If we insist on viewing this shooting as part of some isolated issue or species of violence, then we miss the point. The point is the country is being consumed by what Philip Roth famously called “the indigenous American berserk.” It stretches back many decades, or longer, and for ages, it was possible to ignore or compartmentalize. Now the brokenness is everywhere we look and it is impossible to unsee it.
America’s mass shooters don’t fit into one political box, but they all have one common trait, that they have untreated mental health issues. In this country we don't have gun problem, we have serious mental healthcare issue. Guns are only available and easy scape goat. Even if we had absolute ban on guns, these people would use knives, baseball bats, mow people down with a car or simply buy guns illegally.
Switzerland is a country with very lax gun laws, males have to serve military, and after their service they have to take their service guns home, all males also have to do regular shooting exercises and Switzerland has no issues with mass shootings . What is the difference? Robust mental health system in Switzerland.
So guns are not an issue, sadly in US we have normalized situation where people with mental issues are left to fend for themself, with little on no support. To fix this, we need to go to pre Regan era, where people could be institutionalized against their will, because current situation leads to tragedies like this, or situation where people with mental health issues either are getting dumped on the streets where they die to drug overdoses or end up in prison.

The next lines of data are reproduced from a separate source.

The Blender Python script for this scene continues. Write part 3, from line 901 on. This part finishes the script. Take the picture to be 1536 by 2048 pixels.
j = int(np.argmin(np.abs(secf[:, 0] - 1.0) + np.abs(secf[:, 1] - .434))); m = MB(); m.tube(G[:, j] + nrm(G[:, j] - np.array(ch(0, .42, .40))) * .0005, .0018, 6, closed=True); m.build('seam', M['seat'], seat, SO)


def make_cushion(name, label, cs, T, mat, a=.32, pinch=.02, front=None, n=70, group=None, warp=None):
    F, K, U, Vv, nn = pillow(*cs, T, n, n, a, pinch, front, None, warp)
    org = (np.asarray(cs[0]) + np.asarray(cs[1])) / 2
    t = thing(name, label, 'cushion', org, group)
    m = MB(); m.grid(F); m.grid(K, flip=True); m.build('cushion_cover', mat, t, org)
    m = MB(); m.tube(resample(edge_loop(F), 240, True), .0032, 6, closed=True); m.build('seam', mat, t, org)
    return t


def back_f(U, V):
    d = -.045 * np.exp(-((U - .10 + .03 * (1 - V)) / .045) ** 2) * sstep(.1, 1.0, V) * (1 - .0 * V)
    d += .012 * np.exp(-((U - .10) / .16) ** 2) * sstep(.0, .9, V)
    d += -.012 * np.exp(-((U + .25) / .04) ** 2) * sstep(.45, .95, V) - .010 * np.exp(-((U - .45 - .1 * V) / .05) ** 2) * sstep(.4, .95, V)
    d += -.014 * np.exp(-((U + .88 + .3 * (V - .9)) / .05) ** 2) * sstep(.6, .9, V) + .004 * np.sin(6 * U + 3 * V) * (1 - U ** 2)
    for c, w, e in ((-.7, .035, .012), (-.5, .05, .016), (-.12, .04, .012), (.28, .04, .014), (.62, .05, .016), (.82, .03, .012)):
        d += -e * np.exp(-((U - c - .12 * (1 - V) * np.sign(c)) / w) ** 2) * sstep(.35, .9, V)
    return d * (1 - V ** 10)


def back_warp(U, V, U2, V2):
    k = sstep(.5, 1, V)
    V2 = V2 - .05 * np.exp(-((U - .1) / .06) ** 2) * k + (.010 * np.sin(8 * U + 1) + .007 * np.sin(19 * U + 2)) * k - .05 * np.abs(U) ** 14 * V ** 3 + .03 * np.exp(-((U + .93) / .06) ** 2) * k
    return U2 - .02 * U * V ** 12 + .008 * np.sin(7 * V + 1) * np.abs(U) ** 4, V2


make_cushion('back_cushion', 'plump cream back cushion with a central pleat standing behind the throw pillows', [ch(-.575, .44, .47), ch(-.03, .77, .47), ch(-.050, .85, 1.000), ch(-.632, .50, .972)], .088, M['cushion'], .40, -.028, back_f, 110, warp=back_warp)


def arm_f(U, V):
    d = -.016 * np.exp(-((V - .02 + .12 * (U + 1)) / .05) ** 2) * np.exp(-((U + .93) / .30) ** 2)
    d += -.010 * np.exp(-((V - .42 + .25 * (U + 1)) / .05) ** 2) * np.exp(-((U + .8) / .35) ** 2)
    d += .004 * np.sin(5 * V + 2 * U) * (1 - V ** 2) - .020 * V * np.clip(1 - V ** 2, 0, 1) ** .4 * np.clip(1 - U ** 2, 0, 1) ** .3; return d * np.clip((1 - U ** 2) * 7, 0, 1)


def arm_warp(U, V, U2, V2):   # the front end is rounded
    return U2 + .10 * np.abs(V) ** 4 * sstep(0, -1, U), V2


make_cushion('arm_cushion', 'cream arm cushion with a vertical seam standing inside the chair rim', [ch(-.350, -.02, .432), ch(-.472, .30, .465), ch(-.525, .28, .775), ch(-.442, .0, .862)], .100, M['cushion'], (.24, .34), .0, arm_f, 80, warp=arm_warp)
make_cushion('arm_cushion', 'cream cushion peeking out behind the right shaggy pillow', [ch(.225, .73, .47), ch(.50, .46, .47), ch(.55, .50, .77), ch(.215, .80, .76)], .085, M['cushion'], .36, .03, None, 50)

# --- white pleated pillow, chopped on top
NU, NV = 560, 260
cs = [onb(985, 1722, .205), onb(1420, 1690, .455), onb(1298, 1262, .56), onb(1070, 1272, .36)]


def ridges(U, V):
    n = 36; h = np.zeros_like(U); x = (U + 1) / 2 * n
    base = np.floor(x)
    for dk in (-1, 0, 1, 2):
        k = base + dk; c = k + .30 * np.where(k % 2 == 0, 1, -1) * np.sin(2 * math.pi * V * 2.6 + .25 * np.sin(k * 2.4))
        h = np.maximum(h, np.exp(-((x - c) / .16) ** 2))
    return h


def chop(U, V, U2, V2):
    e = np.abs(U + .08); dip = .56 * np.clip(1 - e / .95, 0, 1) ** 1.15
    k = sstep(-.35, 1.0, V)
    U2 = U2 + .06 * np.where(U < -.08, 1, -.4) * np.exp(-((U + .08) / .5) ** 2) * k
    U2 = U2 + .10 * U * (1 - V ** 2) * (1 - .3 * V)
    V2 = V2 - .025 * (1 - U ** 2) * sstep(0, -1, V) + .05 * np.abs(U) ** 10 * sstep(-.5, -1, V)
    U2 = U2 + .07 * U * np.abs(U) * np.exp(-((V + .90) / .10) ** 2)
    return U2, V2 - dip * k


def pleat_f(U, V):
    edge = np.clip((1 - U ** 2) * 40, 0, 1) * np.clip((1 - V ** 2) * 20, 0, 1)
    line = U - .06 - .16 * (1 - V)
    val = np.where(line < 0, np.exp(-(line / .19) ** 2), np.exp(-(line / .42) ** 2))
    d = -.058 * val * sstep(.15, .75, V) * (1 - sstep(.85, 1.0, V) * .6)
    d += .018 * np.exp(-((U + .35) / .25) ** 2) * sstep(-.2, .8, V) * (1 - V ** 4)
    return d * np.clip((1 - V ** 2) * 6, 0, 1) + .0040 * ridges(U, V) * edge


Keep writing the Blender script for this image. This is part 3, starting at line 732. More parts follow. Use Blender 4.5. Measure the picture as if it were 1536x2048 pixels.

But sadly, this will never be implemented in US, for two reasons. Solving real issues of mental health doesn't rally Democratic base as gun topic. If it did, California wouldn't be dumping its mental ill to the streets while providing them with easy access to drugs for last 20 years.
On the other side, Republicans wont do anything, due to possibility that investments in mental health will require spending American Taxpayers money on Americans at home, since they don't like that, because its better to spend money on pointless wars and proxy wars abroad. Sadly as always, Americans are and always will be last thing our Congress cares about.
This kind of thing did not happen 40 years ago, despite the fact that many young men kept long guns in their vehicles in the school parking lot, to facilitate hunting before or after school.
What has changed is that the mentally ill can no longer be locked up.
What has changed is that we are constantly bombarded with messages that everything wrong in our lives is someone else's fault.
What has changed is that parents have abdicated their responsibility to before- and after-school programs that constrain children instead of allowing them free time to solve problems for themselves while they are still young enough not to have started blaming their problems on everyone else.
What has changed is that we give media attention to the violent, and we have taught our children that attention is the have-all and be-all of life.